Tuesday, February 10, 2009
This experience feels like a movie. From the depths of despair in putting down our dogs to swimming in the pool last night while snow fell on the mountain behind us. We were in a hotel in Sierra Vista Saturday night, Andrea wasn't feeling well, and I was trying to cheer her up as we were about to fall asleep.

"Who do you want to play you in the movie?" I said.

She turned over and her face was drawn and quartered. She's been living in Arizona since before Christmas, giving the kids their meds, trying to get them healthy again, and seeing some progress.

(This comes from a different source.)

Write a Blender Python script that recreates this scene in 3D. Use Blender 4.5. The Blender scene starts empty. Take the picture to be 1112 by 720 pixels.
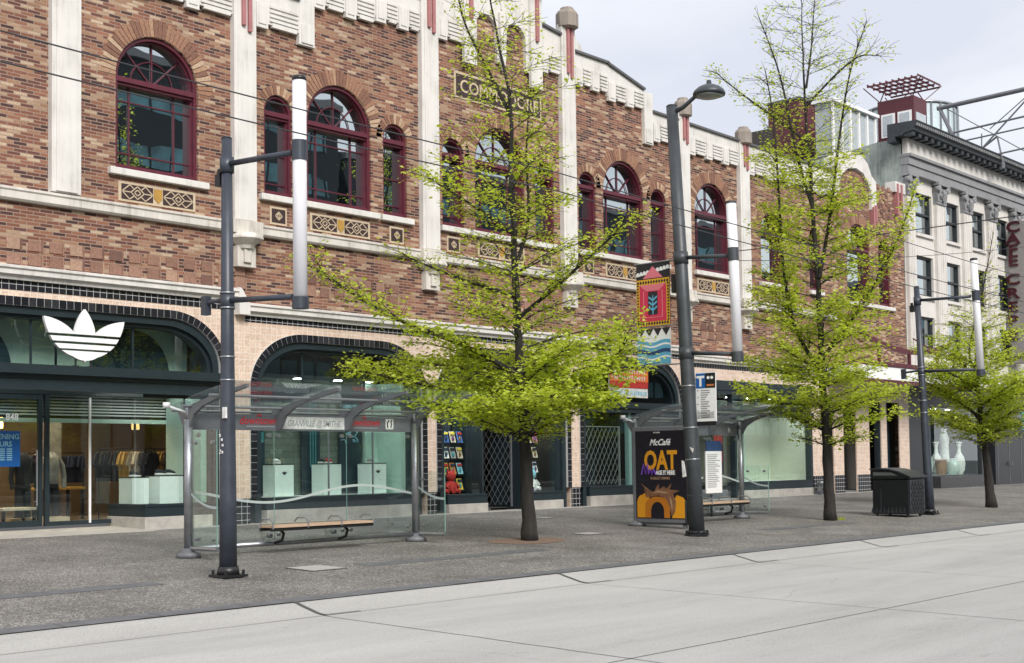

Now, with all the moving around and living out of Target bags, they can't do the same routine.

"I don't think I'll make it," she said. Meaning, she won't survive long enough for the movie to be made, so she doesn't care who plays her. It showed me the despair she's under.

I'm holding out for Brad Pitt, by the way. When I was a kid, some of my classmates thought I looked like Donny Osmond. A really plump Donny Osmond. I could have been the 12th Osmond, Orson. Or maybe the movie won't be made for years and someone who isn't even known yet will play my part. Maybe my son will be old enough to play me then.

Sometimes it's helpful to think of your life as a movie because you can hear the soundtrack playing in the background and know the dialog is not pointless. There's an end to the story you can count on because the writer and director and producer are working together to bring this seemingly pointless, endless story to fruition. That's what I believe in my heart, even if my head is shaking as we roll down what seems like another dead end road of this film.

Andrea woke up Sunday morning and looked at me. She said two words. Julia Roberts.

I nodded. "Yeah, I can see that."

"And you'd be played by Tom Hanks."

Yes. Orson Donny Brad Hanks. I like it.

3 comments:

FreeCellPenguin said...

Now, if she'd said you'd be played by Mr. Bean, then you'd really be in trouble!

Anonymous said...

And I think the mold would be played by some vampire group hiding within the confines of houses. Biting us in the night. It's The Sound of Music meets Van Helsing! Hoorah!

Anonymous said...

Good message. Thank you for encouraging men to be Godly men and the Christ figure of the family.

I hope that a woman who hopes for such a thing will be willing to accept the "entire" mesage of the Gosple. But make a false teacher of a man.